EXERCISE OBJECTIVE:
Give the listing again character for character, but drop the images.

RECORDED INFORMATION:
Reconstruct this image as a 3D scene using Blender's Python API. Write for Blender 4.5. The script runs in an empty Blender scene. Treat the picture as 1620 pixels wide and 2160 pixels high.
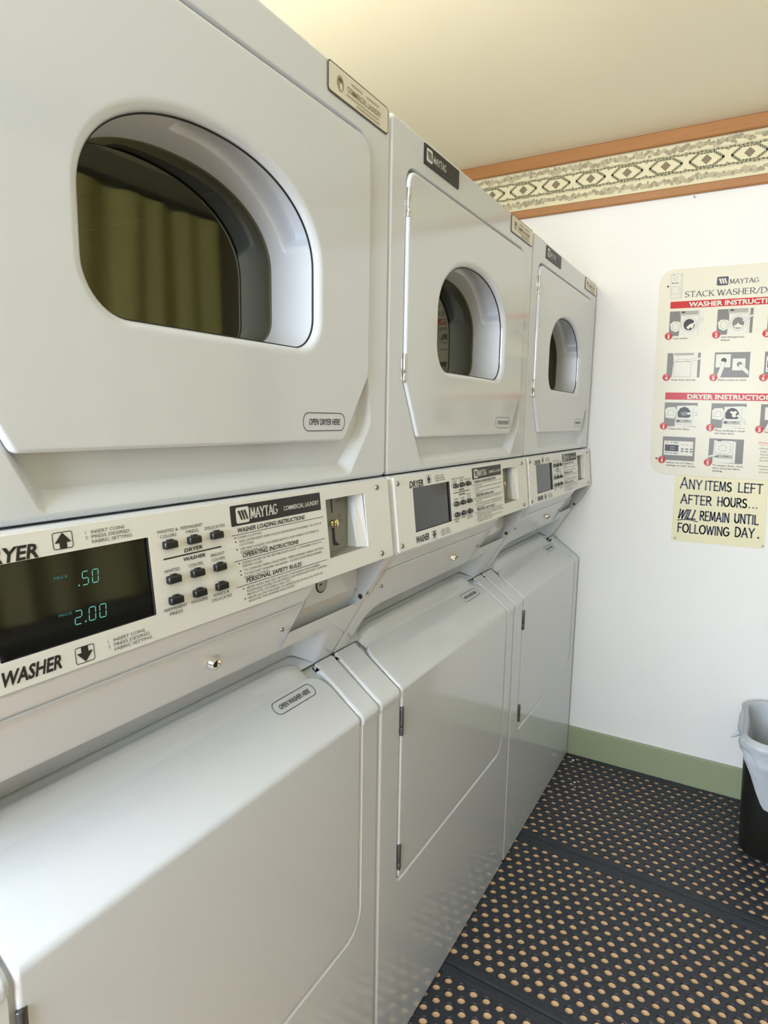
import bpy, math, random
from math import sin, cos, pi, sqrt, radians, atan2
from mathutils import Vector, Matrix
from mathutils.geometry import tessellate_polygon

random.seed(11)
SC = bpy.context.scene
COL = SC.collection

# ------------------------------------------------------------------ camera
FZ = -0.015                      # floor height
YB = 2.28                        # back wall
CZ = 2.290                       # ceiling
XR = 1.50                        # right wall
XL = -0.80                       # wall behind the machines
YF = -1.60                       # wall behind the camera
cam_d = bpy.data.cameras.new('camera')
cam = bpy.data.objects.new('camera', cam_d)
COL.objects.link(cam)
YAW, PITCH, ROLL, FPX = -0.5256065, -0.1465434, 0.0155324, 1346.243
fwd = Vector((sin(YAW) * cos(PITCH), cos(YAW) * cos(PITCH), sin(PITCH)))
rt0 = Vector((cos(YAW), -sin(YAW), 0))
up0 = rt0.cross(fwd)
rt = rt0 * cos(ROLL) + up0 * sin(ROLL)
up = up0 * cos(ROLL) - rt0 * sin(ROLL)
M = Matrix((rt, up, -fwd)).transposed().to_4x4()
M.translation = Vector((0.5588, -0.2026, 1.3195))
cam.matrix_world = M
cam_d.sensor_fit = 'VERTICAL'
cam_d.sensor_height = 24.0
cam_d.lens = 24.0 * FPX / 2160.0
cam_d.clip_start = 0.02
SC.camera = cam

# ------------------------------------------------------------------ world, exposure, daylight
SC.view_settings.view_transform = 'Standard'
SC.view_settings.look = 'None'
SC.view_settings.gamma = 1.0
SC.view_settings.exposure = 0.46
SC.view_settings.use_curve_mapping = False
SC.cycles.use_denoising = True
SC.cycles.max_bounces = 10
SC.cycles.diffuse_bounces = 6
world = bpy.data.worlds.new('daylight')
SC.world = world
world.use_nodes = True
world.node_tree.nodes['Background'].inputs[0].default_value = (0.62, 0.78, 1.0, 1)
world.node_tree.nodes['Background'].inputs[1].default_value = 1.0


def area(name, loc, rot, sx, sy, power, color):
    d = bpy.data.lights.new(name, 'AREA')
    d.shape = 'RECTANGLE'
    d.size, d.size_y, d.energy, d.color = sx, sy, power, color
    o = bpy.data.objects.new(name, d)
    o.location = loc
    o.rotation_euler = rot
    COL.objects.link(o)
    return o


# daylight coming in through the window behind the camera
DX0, DX1, DZ0, DZ1 = -0.55, 0.60, 0.95, 2.08
area('window_daylight', ((DX0 + DX1) / 2, YF - 0.30, 1.60), (radians(84), 0, 0), 1.25, 1.25, 120.0, (0.78, 0.88, 1.0))


# ------------------------------------------------------------------ materials
def mat(name, col, rough=0.5, metal=0.0, spec=0.5, bump=None, noise=None, coat=0.0, emit=None):
    m = bpy.data.materials.new(name)
    m.use_nodes = True
    nt = m.node_tree
    b = nt.nodes['Principled BSDF']
    b.inputs['Base Color'].default_value = (*col, 1)
    b.inputs['Roughness'].default_value = rough
    b.inputs['Metallic'].default_value = metal
    b.inputs['Specular IOR Level'].default_value = spec
    b.inputs['Coat Weight'].default_value = coat
    if emit:
        b.inputs['Emission Color'].default_value = (*emit[0], 1)
        b.inputs['Emission Strength'].default_value = emit[1]
    tc = None
    if bump or noise:
        tc = nt.nodes.new('ShaderNodeTexCoord')
    if bump:
        n = nt.nodes.new('ShaderNodeTexNoise')
        n.inputs['Scale'].default_value = bump[0]
        n.inputs['Detail'].default_value = 3
        nt.links.new(tc.outputs['Object'], n.inputs['Vector'])
        bp = nt.nodes.new('ShaderNodeBump')
        bp.inputs['Strength'].default_value = bump[1]
        bp.inputs['Distance'].default_value = 0.002
        nt.links.new(n.outputs['Fac'], bp.inputs['Height'])
        nt.links.new(bp.outputs['Normal'], b.inputs['Normal'])
    if noise:                                    # (scale, second colour, stretch)
        n = nt.nodes.new('ShaderNodeTexNoise')
        n.inputs['Scale'].default_value = noise[0]
        n.inputs['Detail'].default_value = 5
        mp = nt.nodes.new('ShaderNodeMapping')
        mp.inputs['Scale'].default_value = noise[2] if len(noise) > 2 else (1, 1, 1)
        nt.links.new(tc.outputs['Object'], mp.inputs['Vector'])
        nt.links.new(mp.outputs['Vector'], n.inputs['Vector'])
        mx = nt.nodes.new('ShaderNodeMix')
        mx.data_type = 'RGBA'
        mx.inputs['A'].default_value = (*col, 1)
        mx.inputs['B'].default_value = (*noise[1], 1)
        nt.links.new(n.outputs['Fac'], mx.inputs['Factor'])
        nt.links.new(mx.outputs['Result'], b.inputs['Base Color'])
    return m


def glass_mat(name, tint, refl):
    m = bpy.data.materials.new(name)
    m.use_nodes = True
    nt = m.node_tree
    nt.nodes.clear()
    out = nt.nodes.new('ShaderNodeOutputMaterial')
    mix = nt.nodes.new('ShaderNodeMixShader')
    tr = nt.nodes.new('ShaderNodeBsdfTransparent')
    tr.inputs['Color'].default_value = (*tint, 1)
    gl = nt.nodes.new('ShaderNodeBsdfGlossy')
    gl.inputs['Color'].default_value = (0.95, 0.92, 0.70, 1)
    gl.inputs['Roughness'].default_value = 0.03
    mix.inputs[0].default_value = refl
    nt.links.new(tr.outputs[0], mix.inputs[1])
    nt.links.new(gl.outputs[0], mix.inputs[2])
    nt.links.new(mix.outputs[0], out.inputs[0])
    return m


PAINT = mat('white_enamel', (0.650, 0.678, 0.725), 0.10, spec=0.85, bump=(420, 0.022))
PLASTIC = mat('white_plastic', (0.63, 0.65, 0.69), 0.32)
DARKGAP = mat('black_rubber', (0.012, 0.011, 0.010), 0.6)
GLASS = glass_mat('smoked_glass', (0.42, 0.40, 0.25), 0.125)
DRUM = mat('drum_metal', (0.16, 0.15, 0.11), 0.4, metal=0.6)
ALU = mat('cream_aluminium', (0.80, 0.795, 0.785), 0.36, metal=0.2, noise=(6, (0.84, 0.835, 0.82), (40, 1, 60)))
INK = mat('black_ink', (0.018, 0.016, 0.016), 0.45)
GREYINK = mat('grey_ink', (0.10, 0.092, 0.085), 0.5)
WHITEINK = mat('white_ink', (0.72, 0.72, 0.69), 0.45)
DISPLAY = mat('black_display', (0.006, 0.006, 0.005), 0.05, spec=0.55)
DIGIT = mat('lit_digit', (0.02, 0.06, 0.05), 0.4, emit=((0.16, 0.55, 0.47), 0.62))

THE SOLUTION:
Reconstruct this image as a 3D scene using Blender's Python API. Write for Blender 4.5. The script runs in an empty Blender scene. Treat the picture as 1620 pixels wide and 2160 pixels high.
import bpy, math, random
from math import sin, cos, pi, sqrt, radians, atan2
from mathutils import Vector, Matrix
from mathutils.geometry import tessellate_polygon

random.seed(11)
SC = bpy.context.scene
COL = SC.collection

# ------------------------------------------------------------------ camera
FZ = -0.015                      # floor height
YB = 2.28                        # back wall
CZ = 2.290                       # ceiling
XR = 1.50                        # right wall
XL = -0.80                       # wall behind the machines
YF = -1.60                       # wall behind the camera
cam_d = bpy.data.cameras.new('camera')
cam = bpy.data.objects.new('camera', cam_d)
COL.objects.link(cam)
YAW, PITCH, ROLL, FPX = -0.5256065, -0.1465434, 0.0155324, 1346.243
fwd = Vector((sin(YAW) * cos(PITCH), cos(YAW) * cos(PITCH), sin(PITCH)))
rt0 = Vector((cos(YAW), -sin(YAW), 0))
up0 = rt0.cross(fwd)
rt = rt0 * cos(ROLL) + up0 * sin(ROLL)
up = up0 * cos(ROLL) - rt0 * sin(ROLL)
M = Matrix((rt, up, -fwd)).transposed().to_4x4()
M.translation = Vector((0.5588, -0.2026, 1.3195))
cam.matrix_world = M
cam_d.sensor_fit = 'VERTICAL'
cam_d.sensor_height = 24.0
cam_d.lens = 24.0 * FPX / 2160.0
cam_d.clip_start = 0.02
SC.camera = cam

# ------------------------------------------------------------------ world, exposure, daylight
SC.view_settings.view_transform = 'Standard'
SC.view_settings.look = 'None'
SC.view_settings.gamma = 1.0
SC.view_settings.exposure = 0.46
SC.view_settings.use_curve_mapping = False
SC.cycles.use_denoising = True
SC.cycles.max_bounces = 10
SC.cycles.diffuse_bounces = 6
world = bpy.data.worlds.new('daylight')
SC.world = world
world.use_nodes = True
world.node_tree.nodes['Background'].inputs[0].default_value = (0.62, 0.78, 1.0, 1)
world.node_tree.nodes['Background'].inputs[1].default_value = 1.0


def area(name, loc, rot, sx, sy, power, color):
    d = bpy.data.lights.new(name, 'AREA')
    d.shape = 'RECTANGLE'
    d.size, d.size_y, d.energy, d.color = sx, sy, power, color
    o = bpy.data.objects.new(name, d)
    o.location = loc
    o.rotation_euler = rot
    COL.objects.link(o)
    return o


# daylight coming in through the window behind the camera
DX0, DX1, DZ0, DZ1 = -0.55, 0.60, 0.95, 2.08
area('window_daylight', ((DX0 + DX1) / 2, YF - 0.30, 1.60), (radians(84), 0, 0), 1.25, 1.25, 120.0, (0.78, 0.88, 1.0))


# ------------------------------------------------------------------ materials
def mat(name, col, rough=0.5, metal=0.0, spec=0.5, bump=None, noise=None, coat=0.0, emit=None):
    m = bpy.data.materials.new(name)
    m.use_nodes = True
    nt = m.node_tree
    b = nt.nodes['Principled BSDF']
    b.inputs['Base Color'].default_value = (*col, 1)
    b.inputs['Roughness'].default_value = rough
    b.inputs['Metallic'].default_value = metal
    b.inputs['Specular IOR Level'].default_value = spec
    b.inputs['Coat Weight'].default_value = coat
    if emit:
        b.inputs['Emission Color'].default_value = (*emit[0], 1)
        b.inputs['Emission Strength'].default_value = emit[1]
    tc = None
    if bump or noise:
        tc = nt.nodes.new('ShaderNodeTexCoord')
    if bump:
        n = nt.nodes.new('ShaderNodeTexNoise')
        n.inputs['Scale'].default_value = bump[0]
        n.inputs['Detail'].default_value = 3
        nt.links.new(tc.outputs['Object'], n.inputs['Vector'])
        bp = nt.nodes.new('ShaderNodeBump')
        bp.inputs['Strength'].default_value = bump[1]
        bp.inputs['Distance'].default_value = 0.002
        nt.links.new(n.outputs['Fac'], bp.inputs['Height'])
        nt.links.new(bp.outputs['Normal'], b.inputs['Normal'])
    if noise:                                    # (scale, second colour, stretch)
        n = nt.nodes.new('ShaderNodeTexNoise')
        n.inputs['Scale'].default_value = noise[0]
        n.inputs['Detail'].default_value = 5
        mp = nt.nodes.new('ShaderNodeMapping')
        mp.inputs['Scale'].default_value = noise[2] if len(noise) > 2 else (1, 1, 1)
        nt.links.new(tc.outputs['Object'], mp.inputs['Vector'])
        nt.links.new(mp.outputs['Vector'], n.inputs['Vector'])
        mx = nt.nodes.new('ShaderNodeMix')
        mx.data_type = 'RGBA'
        mx.inputs['A'].default_value = (*col, 1)
        mx.inputs['B'].default_value = (*noise[1], 1)
        nt.links.new(n.outputs['Fac'], mx.inputs['Factor'])
        nt.links.new(mx.outputs['Result'], b.inputs['Base Color'])
    return m


def glass_mat(name, tint, refl):
    m = bpy.data.materials.new(name)
    m.use_nodes = True
    nt = m.node_tree
    nt.nodes.clear()
    out = nt.nodes.new('ShaderNodeOutputMaterial')
    mix = nt.nodes.new('ShaderNodeMixShader')
    tr = nt.nodes.new('ShaderNodeBsdfTransparent')
    tr.inputs['Color'].default_value = (*tint, 1)
    gl = nt.nodes.new('ShaderNodeBsdfGlossy')
    gl.inputs['Color'].default_value = (0.95, 0.92, 0.70, 1)
    gl.inputs['Roughness'].default_value = 0.03
    mix.inputs[0].default_value = refl
    nt.links.new(tr.outputs[0], mix.inputs[1])
    nt.links.new(gl.outputs[0], mix.inputs[2])
    nt.links.new(mix.outputs[0], out.inputs[0])
    return m


PAINT = mat('white_enamel', (0.650, 0.678, 0.725), 0.10, spec=0.85, bump=(420, 0.022))
PLASTIC = mat('white_plastic', (0.63, 0.65, 0.69), 0.32)
DARKGAP = mat('black_rubber', (0.012, 0.011, 0.010), 0.6)
GLASS = glass_mat('smoked_glass', (0.42, 0.40, 0.25), 0.125)
DRUM = mat('drum_metal', (0.16, 0.15, 0.11), 0.4, metal=0.6)
ALU = mat('cream_aluminium', (0.80, 0.795, 0.785), 0.36, metal=0.2, noise=(6, (0.84, 0.835, 0.82), (40, 1, 60)))
INK = mat('black_ink', (0.018, 0.016, 0.016), 0.45)
GREYINK = mat('grey_ink', (0.10, 0.092, 0.085), 0.5)
WHITEINK = mat('white_ink', (0.72, 0.72, 0.69), 0.45)
DISPLAY = mat('black_display', (0.006, 0.006, 0.005), 0.05, spec=0.55)
DIGIT = mat('lit_digit', (0.02, 0.06, 0.05), 0.4, emit=((0.16, 0.55, 0.47), 0.62))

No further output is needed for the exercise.